At 15:23 2000-11-08 -0500, Justin F. Kuo wrote:
>>I'm not too familiar with UNIX but believe fgrep, at my ISP, does not
>>allow the -quiet option. What may I use instead to make my recipe work?
>
>Uh, perhaps you could indicate why it is you need it - to abort the search
>early, or to suppress output somehow?
My reciepe (borrowed from Craig Johnston) searches the $FRIENDS file for
people I always want to get mail from. If the mail is from one of them,
then forward a copy to work.
:0
* ? (formail -x From: -x Sender: | fgrep -iqf $FRIENDS)
{
:0 c:
${DEFAULT}
:0 fhw
| cat - ; \
echo "======= Forwarded Mail from kuo(_at_)world(_dot_)std(_dot_)com
=========="
:0 fhw
| formail -A"X-Loop: kuo(_at_)world(_dot_)std(_dot_)com"
:0
!jkuo(_at_)meditech(_dot_)com
}
I think the -q is supposed to suppress all normal output. Would this line
work?
If you need it in this way, omission of it won't make a difference - fgrep
is successful. This output isn't being sent to a file or into your
message, or the log. -q would slightly improve performance if you were
dealing with either a large friends file, or a large group of headers to
match against. In your example, this is unlikely to be substantial.
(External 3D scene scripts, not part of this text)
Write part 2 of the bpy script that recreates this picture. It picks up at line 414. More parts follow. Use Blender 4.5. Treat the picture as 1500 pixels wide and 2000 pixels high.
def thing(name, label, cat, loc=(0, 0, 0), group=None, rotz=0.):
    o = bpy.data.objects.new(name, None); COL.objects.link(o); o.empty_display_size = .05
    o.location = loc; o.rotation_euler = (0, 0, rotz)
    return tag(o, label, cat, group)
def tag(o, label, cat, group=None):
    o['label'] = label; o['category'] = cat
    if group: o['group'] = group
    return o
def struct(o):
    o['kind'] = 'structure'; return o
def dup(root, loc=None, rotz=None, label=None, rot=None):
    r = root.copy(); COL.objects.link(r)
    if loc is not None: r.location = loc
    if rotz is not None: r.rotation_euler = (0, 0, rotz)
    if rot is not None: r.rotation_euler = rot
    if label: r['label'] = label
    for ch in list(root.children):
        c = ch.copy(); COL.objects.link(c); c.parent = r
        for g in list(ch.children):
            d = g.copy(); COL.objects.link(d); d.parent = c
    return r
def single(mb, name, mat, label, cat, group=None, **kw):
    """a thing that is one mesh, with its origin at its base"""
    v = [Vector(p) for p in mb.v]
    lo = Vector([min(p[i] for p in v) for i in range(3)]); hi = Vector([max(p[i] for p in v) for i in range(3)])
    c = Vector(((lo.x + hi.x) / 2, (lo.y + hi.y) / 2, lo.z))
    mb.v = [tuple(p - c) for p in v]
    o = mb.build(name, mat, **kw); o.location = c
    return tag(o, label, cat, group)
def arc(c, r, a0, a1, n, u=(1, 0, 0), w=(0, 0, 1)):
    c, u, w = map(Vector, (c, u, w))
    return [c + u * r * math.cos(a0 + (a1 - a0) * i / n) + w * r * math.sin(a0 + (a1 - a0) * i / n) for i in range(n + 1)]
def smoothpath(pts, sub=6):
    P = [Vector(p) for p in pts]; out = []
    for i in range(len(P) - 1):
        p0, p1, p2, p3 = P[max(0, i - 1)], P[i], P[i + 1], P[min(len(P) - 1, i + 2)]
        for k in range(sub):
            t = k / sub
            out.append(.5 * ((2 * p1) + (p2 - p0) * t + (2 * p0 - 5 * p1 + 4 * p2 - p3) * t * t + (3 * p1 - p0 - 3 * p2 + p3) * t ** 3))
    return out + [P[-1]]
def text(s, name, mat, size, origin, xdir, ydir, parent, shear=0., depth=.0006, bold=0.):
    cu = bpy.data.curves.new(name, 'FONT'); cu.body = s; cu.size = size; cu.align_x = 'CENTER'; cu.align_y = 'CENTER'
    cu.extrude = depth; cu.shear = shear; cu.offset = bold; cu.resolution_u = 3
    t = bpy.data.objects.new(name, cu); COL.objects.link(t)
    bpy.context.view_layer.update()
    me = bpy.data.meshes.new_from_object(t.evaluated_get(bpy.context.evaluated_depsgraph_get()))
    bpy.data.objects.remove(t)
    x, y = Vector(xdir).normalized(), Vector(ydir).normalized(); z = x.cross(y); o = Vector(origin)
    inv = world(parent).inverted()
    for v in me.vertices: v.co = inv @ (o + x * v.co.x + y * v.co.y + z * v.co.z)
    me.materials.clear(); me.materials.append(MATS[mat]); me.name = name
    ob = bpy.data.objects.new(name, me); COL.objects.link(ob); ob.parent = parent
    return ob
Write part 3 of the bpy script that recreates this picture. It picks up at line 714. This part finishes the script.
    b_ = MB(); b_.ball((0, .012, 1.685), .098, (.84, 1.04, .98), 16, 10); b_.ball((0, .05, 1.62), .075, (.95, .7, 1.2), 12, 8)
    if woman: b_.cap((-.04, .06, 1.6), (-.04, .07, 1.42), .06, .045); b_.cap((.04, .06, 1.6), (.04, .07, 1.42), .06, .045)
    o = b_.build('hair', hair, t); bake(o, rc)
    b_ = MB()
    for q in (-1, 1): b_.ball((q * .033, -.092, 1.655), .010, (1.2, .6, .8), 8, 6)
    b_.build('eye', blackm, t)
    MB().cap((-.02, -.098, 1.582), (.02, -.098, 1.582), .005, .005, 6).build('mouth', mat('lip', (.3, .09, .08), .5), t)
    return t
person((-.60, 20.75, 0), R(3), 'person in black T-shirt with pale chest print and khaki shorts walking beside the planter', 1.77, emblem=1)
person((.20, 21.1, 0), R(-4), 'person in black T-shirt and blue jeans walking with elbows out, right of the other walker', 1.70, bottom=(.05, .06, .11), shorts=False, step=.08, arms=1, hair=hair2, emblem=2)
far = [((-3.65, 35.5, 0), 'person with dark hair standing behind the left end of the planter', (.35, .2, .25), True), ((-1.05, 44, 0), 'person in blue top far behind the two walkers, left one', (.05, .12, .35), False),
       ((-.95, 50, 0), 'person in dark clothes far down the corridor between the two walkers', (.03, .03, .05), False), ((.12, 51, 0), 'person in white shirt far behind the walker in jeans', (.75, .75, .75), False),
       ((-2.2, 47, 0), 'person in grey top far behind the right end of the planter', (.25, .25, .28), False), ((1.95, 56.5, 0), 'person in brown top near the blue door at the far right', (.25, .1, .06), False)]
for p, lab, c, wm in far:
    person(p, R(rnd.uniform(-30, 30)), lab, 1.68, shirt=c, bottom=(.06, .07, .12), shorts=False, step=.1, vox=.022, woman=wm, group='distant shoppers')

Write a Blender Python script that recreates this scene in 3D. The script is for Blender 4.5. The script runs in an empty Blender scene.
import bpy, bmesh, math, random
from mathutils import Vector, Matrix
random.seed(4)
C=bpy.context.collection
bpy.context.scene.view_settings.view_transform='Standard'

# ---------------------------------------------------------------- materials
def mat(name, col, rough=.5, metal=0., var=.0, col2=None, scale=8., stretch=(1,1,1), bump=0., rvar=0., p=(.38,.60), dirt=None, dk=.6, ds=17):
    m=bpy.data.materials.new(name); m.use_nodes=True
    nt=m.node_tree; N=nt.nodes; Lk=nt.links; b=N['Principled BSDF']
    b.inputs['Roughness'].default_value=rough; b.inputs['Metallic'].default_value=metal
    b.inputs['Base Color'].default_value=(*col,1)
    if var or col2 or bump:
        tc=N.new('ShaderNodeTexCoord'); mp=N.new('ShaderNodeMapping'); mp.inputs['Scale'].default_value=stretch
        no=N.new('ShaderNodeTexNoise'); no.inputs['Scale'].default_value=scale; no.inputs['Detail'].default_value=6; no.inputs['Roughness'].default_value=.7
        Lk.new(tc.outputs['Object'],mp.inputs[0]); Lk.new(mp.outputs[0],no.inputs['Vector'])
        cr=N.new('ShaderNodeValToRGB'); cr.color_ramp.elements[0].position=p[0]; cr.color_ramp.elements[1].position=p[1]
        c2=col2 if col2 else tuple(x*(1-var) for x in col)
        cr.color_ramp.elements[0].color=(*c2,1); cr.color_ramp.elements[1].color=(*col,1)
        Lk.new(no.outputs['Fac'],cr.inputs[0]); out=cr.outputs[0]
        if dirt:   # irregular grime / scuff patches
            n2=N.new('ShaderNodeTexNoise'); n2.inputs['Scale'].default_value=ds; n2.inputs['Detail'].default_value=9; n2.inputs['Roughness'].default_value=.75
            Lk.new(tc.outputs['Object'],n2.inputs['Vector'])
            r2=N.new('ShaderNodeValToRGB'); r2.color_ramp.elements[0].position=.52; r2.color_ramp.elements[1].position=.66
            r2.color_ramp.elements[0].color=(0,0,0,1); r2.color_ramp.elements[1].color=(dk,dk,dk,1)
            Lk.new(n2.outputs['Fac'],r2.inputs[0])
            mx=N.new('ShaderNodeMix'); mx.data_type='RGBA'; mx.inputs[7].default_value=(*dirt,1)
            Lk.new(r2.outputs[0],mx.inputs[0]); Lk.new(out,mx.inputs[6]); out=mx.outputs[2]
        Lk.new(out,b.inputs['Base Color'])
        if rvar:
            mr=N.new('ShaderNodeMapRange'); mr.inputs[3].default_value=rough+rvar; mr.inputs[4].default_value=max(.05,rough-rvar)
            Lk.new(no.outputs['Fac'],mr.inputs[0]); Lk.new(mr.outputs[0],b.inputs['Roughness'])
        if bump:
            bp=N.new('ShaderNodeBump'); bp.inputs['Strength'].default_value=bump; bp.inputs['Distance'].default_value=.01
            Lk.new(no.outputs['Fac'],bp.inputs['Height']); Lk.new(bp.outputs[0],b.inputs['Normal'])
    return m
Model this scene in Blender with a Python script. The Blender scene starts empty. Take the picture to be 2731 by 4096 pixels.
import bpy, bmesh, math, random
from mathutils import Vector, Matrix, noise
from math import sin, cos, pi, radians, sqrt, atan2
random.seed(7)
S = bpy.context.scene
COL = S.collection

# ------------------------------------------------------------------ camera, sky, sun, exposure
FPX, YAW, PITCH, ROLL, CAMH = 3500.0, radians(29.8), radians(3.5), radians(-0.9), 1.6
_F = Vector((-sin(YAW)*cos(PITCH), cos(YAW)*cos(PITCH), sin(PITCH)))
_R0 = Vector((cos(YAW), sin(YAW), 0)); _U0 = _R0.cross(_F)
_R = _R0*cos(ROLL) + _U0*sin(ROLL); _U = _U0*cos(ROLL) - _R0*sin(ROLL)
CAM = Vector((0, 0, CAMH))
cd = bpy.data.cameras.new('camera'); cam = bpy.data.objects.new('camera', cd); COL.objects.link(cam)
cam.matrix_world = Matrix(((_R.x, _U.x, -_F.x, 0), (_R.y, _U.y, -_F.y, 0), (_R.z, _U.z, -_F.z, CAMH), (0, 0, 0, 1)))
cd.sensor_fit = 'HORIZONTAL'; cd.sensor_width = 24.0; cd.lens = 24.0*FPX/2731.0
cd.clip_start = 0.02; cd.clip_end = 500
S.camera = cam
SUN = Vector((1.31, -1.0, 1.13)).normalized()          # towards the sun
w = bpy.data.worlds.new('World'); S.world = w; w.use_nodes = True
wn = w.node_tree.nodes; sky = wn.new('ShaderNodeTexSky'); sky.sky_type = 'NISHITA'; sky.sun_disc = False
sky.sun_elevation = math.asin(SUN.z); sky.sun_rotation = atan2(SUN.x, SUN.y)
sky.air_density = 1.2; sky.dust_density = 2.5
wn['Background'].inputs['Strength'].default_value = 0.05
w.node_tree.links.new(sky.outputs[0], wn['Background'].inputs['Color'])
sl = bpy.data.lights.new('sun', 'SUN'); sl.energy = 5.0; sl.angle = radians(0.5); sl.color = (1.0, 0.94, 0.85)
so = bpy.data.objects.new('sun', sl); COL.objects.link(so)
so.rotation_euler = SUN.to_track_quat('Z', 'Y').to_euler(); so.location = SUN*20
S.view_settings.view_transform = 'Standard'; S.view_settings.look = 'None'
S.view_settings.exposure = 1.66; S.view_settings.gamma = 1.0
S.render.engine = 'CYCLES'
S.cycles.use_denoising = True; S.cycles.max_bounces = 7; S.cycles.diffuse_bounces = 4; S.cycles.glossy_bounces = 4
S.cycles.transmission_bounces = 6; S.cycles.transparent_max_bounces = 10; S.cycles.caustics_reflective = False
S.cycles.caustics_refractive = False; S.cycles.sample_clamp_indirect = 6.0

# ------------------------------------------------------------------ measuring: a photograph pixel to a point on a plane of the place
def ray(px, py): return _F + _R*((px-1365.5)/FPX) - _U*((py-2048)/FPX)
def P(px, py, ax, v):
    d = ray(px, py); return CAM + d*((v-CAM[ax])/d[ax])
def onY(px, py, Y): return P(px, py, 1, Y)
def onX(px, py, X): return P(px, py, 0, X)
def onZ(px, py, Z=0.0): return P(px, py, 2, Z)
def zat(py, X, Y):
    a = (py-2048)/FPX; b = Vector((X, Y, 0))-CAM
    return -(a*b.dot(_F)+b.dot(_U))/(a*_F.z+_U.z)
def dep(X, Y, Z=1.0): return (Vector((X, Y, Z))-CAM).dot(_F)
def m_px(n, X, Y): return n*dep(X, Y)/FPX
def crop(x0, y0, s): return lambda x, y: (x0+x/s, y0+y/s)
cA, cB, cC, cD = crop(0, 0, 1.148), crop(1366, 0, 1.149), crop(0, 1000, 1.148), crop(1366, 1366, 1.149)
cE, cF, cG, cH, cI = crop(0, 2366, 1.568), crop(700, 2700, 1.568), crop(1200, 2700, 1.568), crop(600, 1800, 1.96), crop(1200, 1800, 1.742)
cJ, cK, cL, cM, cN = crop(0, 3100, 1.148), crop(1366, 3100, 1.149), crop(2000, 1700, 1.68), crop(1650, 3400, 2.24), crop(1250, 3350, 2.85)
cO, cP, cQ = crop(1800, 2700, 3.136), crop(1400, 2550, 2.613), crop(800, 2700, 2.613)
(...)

For example, I use a recipe similar to the following:
#
:0:
* $? $FORMAIL -xFrom: | $FGREP -i -f $PMDIR/friends.dat
$MAILDIR/friends
I have absolutely no problems with this.
($FGREP points to the path for fgrep, $FORMAIL to formail, $PMDIR and
$MAILDIR are directories to specific resources).
Your includsion of '-x Sender' shouldn't be a problem, just an additional
header you're checking that I don't.
---
Please DO NOT carbon me on list replies. I'll get my copy from the list.